*OBJECTIVE*
Leaving the pictures out, print the lines from the first line of the listing through the line containing "COL = scene.collection", exactly as they read, and no others.
..............................
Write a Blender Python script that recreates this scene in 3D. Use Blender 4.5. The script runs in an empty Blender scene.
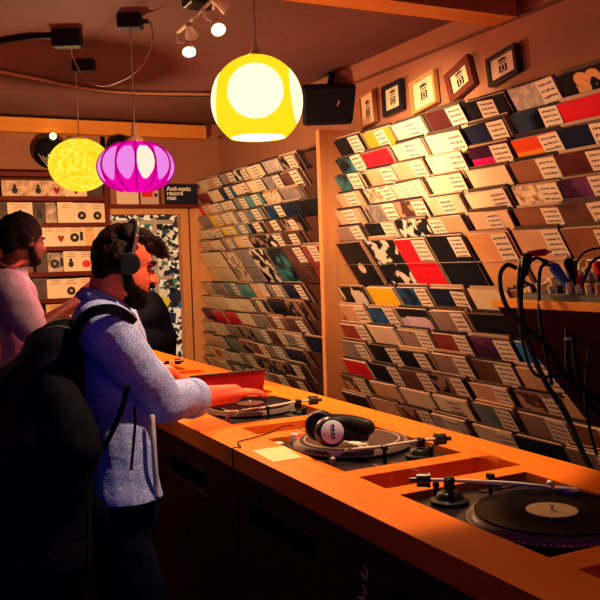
import bpy, bmesh, math, random
from mathutils import Vector, Matrix, Euler, noise
random.seed(7)
PI = math.pi
scene = bpy.context.scene
COL = scene.collection

# ------------------------------------------------------------------ camera
YAW, PITCH, ROLL, FPX, EYE = 0.464161, 0.0455708, -0.0322667, 840.0, 1.52
_f = Vector((math.sin(YAW)*math.cos(PITCH), math.cos(YAW)*math.cos(PITCH), -math.sin(PITCH)))
_r0 = Vector((math.cos(YAW), -math.sin(YAW), 0.0)); _u0 = _r0.cross(_f)
_r = _r0*math.cos(ROLL) + _u0*math.sin(ROLL)
_u = -_r0*math.sin(ROLL) + _u0*math.cos(ROLL)
CAM = Vector((0, 0, EYE))
cd = bpy.data.cameras.new('camera'); cam = bpy.data.objects.new('camera', cd); COL.objects.link(cam)
cd.sensor_width = 36.0; cd.lens = FPX/600*36.0; cd.clip_start = 0.02
M = Matrix.Identity(4)
for i in range(3):
    M[i][0], M[i][1], M[i][2], M[i][3] = _r[i], _u[i], -_f[i], CAM[i]
cam.matrix_world = M
scene.camera = cam

def P(px, py, d):                       # measured picture point at depth d -> world
    return CAM + (_f + _r*((px-300)/FPX) + _u*((300-py)/FPX))*d
def on(px, py, axis, val):              # measured picture point on an axis plane -> world
    d = _f + _r*((px-300)/FPX) + _u*((300-py)/FPX)
    return CAM + d*((val-CAM[axis])/d[axis])
def proj(p):
    v = Vector(p)-CAM; z = v.dot(_f)
    return (300+FPX*v.dot(_r)/z, 300-FPX*v.dot(_u)/z, z) if z > 0.05 else (-999, -999, z)

# ------------------------------------------------------------------ world, exposure, room lights
w = bpy.data.worlds.new('world'); scene.world = w; w.use_nodes = True
w.node_tree.nodes['Background'].inputs[0].default_value = (0.06, 0.10, 1.0, 1)
w.node_tree.nodes['Background'].inputs[1].default_value = 0.25
scene.view_settings.view_transform = 'Standard'; scene.view_settings.look = 'None'
scene.view_settings.gamma = 1.0; scene.view_settings.use_curve_mapping = False
scene.view_settings.exposure = 0.0
WARM = (1.0, 0.56, 0.24)

GLOBE = P(257, 101.5, 3.40); MAG = P(136, 167, 4.13); YEL = P(80, 165, 5.10)
def point(name, loc, col, watts, rad):
    l = bpy.data.lights.new(name, 'POINT'); l.color = col; l.energy = watts; l.shadow_soft_size = rad
    o = bpy.data.objects.new(name, l); o.location = loc; COL.objects.link(o); return o
def spot(name, loc, target, col, watts, ang, rad=0.03, blend=0.6):
    l = bpy.data.lights.new(name, 'SPOT'); l.color = col; l.energy = watts; l.spot_size = math.radians(ang)
    l.spot_blend = blend; l.shadow_soft_size = rad
    o = bpy.data.objects.new(name, l); o.location = loc
    o.rotation_euler = (Vector(target)-Vector(loc)).to_track_quat('-Z', 'Y').to_euler(); COL.objects.link(o); return o
point('globe_bulb_light', GLOBE+Vector((0, 0, -0.166)), WARM, 40, 0.02)
FIX = Vector((1.25, 1.95, 2.45))
spot('counter_spot_light', FIX, (1.0, 2.30, 1.0), (1.0, 0.62, 0.36), 108, 77, 0.03, 0.18)
point('magenta_lamp_light', MAG+Vector((0, 0, -0.22)), (1.0, 0.20, 0.16), 34, 0.06)
point('yellow_lamp_light', YEL+Vector((0, 0, -0.24)), (1.0, 0.60, 0.28), 100, 0.06)

# ------------------------------------------------------------------ materials
MATS = {}
def mat(name, col, rough=0.6, metal=0.0, emit=None, es=0.0, bump=0.0, bscale=40.0, spec=0.18, coat=0.0, col2=None, nscale=8.0, alpha=1.0, trans=0.0):
    if name in MATS: return MATS[name]
    m = bpy.data.materials.new(name); m.use_nodes = True; nt = m.node_tree; b = nt.nodes['Principled BSDF']
    b.inputs['Base Color'].default_value = (*col, 1); b.inputs['Roughness'].default_value = rough
    b.inputs['Metallic'].default_value = metal; b.inputs['Specular IOR Level'].default_value = spec
    b.inputs['Coat Weight'].default_value = coat
    b.inputs['Transmission Weight'].default_value = trans; b.inputs['Alpha'].default_value = alpha
    if emit: b.inputs['Emission Color'].default_value = (*emit, 1); b.inputs['Emission Strength'].default_value = es
    if col2 or bump:
        tc = nt.nodes.new('ShaderNodeTexCoord')
    if col2:
        n = nt.nodes.new('ShaderNodeTexNoise'); n.inputs['Scale'].default_value = nscale; n.inputs['Detail'].default_value = 6
        r = nt.nodes.new('ShaderNodeValToRGB'); r.color_ramp.elements[0].position = .35; r.color_ramp.elements[1].position = .68
        r.color_ramp.elements[0].color = (*col, 1); r.color_ramp.elements[1].color = (*col2, 1)
        nt.links.new(tc.outputs['Object'], n.inputs['Vector']); nt.links.new(n.outputs[0], r.inputs[0]); nt.links.new(r.outputs[0], b.inputs['Base Color'])
    if bump:
        n2 = nt.nodes.new('ShaderNodeTexNoise'); n2.inputs['Scale'].default_value = bscale; n2.inputs['Detail'].default_value = 4
        bp = nt.nodes.new('ShaderNodeBump'); bp.inputs['Strength'].default_value = bump; bp.inputs['Distance'].default_value = 0.02
        nt.links.new(tc.outputs['Object'], n2.inputs['Vector']); nt.links.new(n2.outputs[0], bp.inputs['Height']); nt.links.new(bp.outputs[0], b.inputs['Normal'])
    MATS[name] = m; return m

def wood(name, c1, c2, rough, stretch, scale=6.0):
    m = bpy.data.materials.new(name); m.use_nodes = True; nt = m.node_tree; b = nt.nodes['Principled BSDF']
    b.inputs['Roughness'].default_value = rough; b.inputs['Specular IOR Level'].default_value = .06
    tc = nt.nodes.new('ShaderNodeTexCoord'); mp = nt.nodes.new('ShaderNodeMapping'); mp.inputs['Scale'].default_value = stretch
    n = nt.nodes.new('ShaderNodeTexNoise'); n.inputs['Scale'].default_value = scale; n.inputs['Detail'].default_value = 8; n.inputs['Distortion'].default_value = .6
    r = nt.nodes.new('ShaderNodeValToRGB'); r.color_ramp.elements[0].position = .3; r.color_ramp.elements[1].position = .7
    r.color_ramp.elements[0].color = (*c1, 1); r.color_ramp.elements[1].color = (*c2, 1)
    nt.links.new(tc.outputs['Object'], mp.inputs[0]); nt.links.new(mp.outputs[0], n.inputs['Vector'])
    nt.links.new(n.outputs[0], r.inputs[0]); nt.links.new(r.outputs[0], b.inputs['Base Color'])
    n2 = nt.nodes.new('ShaderNodeTexNoise'); n2.inputs['Scale'].default_value = 14; n2.inputs['Detail'].default_value = 5
    mr = nt.nodes.new('ShaderNodeMapRange'); mr.inputs[3].default_value = rough-.12; mr.inputs[4].default_value = rough+.15
    nt.links.new(tc.outputs['Object'], n2.inputs['Vector']); nt.links.new(n2.outputs[0], mr.inputs[0]); nt.links.new(mr.outputs[0], b.inputs['Roughness'])
    MATS[name] = m; return m

COUNTER = wood('orange_counter_wood', (0.74, 0.150, 0.010), (0.88, 0.215, 0.016), 0.50, (1, .12, 1), 7)
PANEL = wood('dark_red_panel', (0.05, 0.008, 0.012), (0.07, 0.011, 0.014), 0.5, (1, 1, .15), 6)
PINE = wood('pine_board', (0.62, 0.26, 0.09), (0.75, 0.34, 0.13), 0.5, (4, 4, .25), 6)
SHELF = wood('dark_red_shelf', (0.10, 0.015, 0.012), (0.16, 0.025, 0.018), 0.5, (.3, 3, 3), 5)
RACKW = mat('rack_dark_wood', (0.10, 0.04, 0.025), 0.6)
WALL = mat('orange_brown_plaster', (0.36, 0.140, 0.075), 0.85, bump=.15, bscale=60, col2=(0.41, 0.165, 0.09), nscale=2.0)
CEIL = mat('brown_ceiling_paint', (0.20, 0.08, 0.072), 0.8, bump=.2, bscale=25, col2=(0.15, 0.06, 0.055), nscale=1.3)
FLOOR = wood('dark_floor', (0.008, 0.010, 0.03), (0.014, 0.015, 0.04), 0.55, (3, .3, 1), 5)
BLACKM = mat('black_plastic', (0.012, 0.012, 0.014), 0.35)
BLACKG = mat('black_gloss', (0.008, 0.008, 0.01), 0.12)
RUBBER = mat('black_rubber', (0.01, 0.01, 0.011), 0.5)
CHROME = mat('brushed_metal', (0.80, 0.66, 0.50), 0.4, .0, spec=.4)
GREYM = mat('grey_metal', (0.30, 0.28, 0.26), 0.4, .8)
CREAM = mat('cream_paper', (0.86, 0.66, 0.44), 0.7)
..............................
*WRITTEN RESPONSE*
Write a Blender Python script that recreates this scene in 3D. Use Blender 4.5. The script runs in an empty Blender scene.
import bpy, bmesh, math, random
from mathutils import Vector, Matrix, Euler, noise
random.seed(7)
PI = math.pi
scene = bpy.context.scene
COL = scene.collection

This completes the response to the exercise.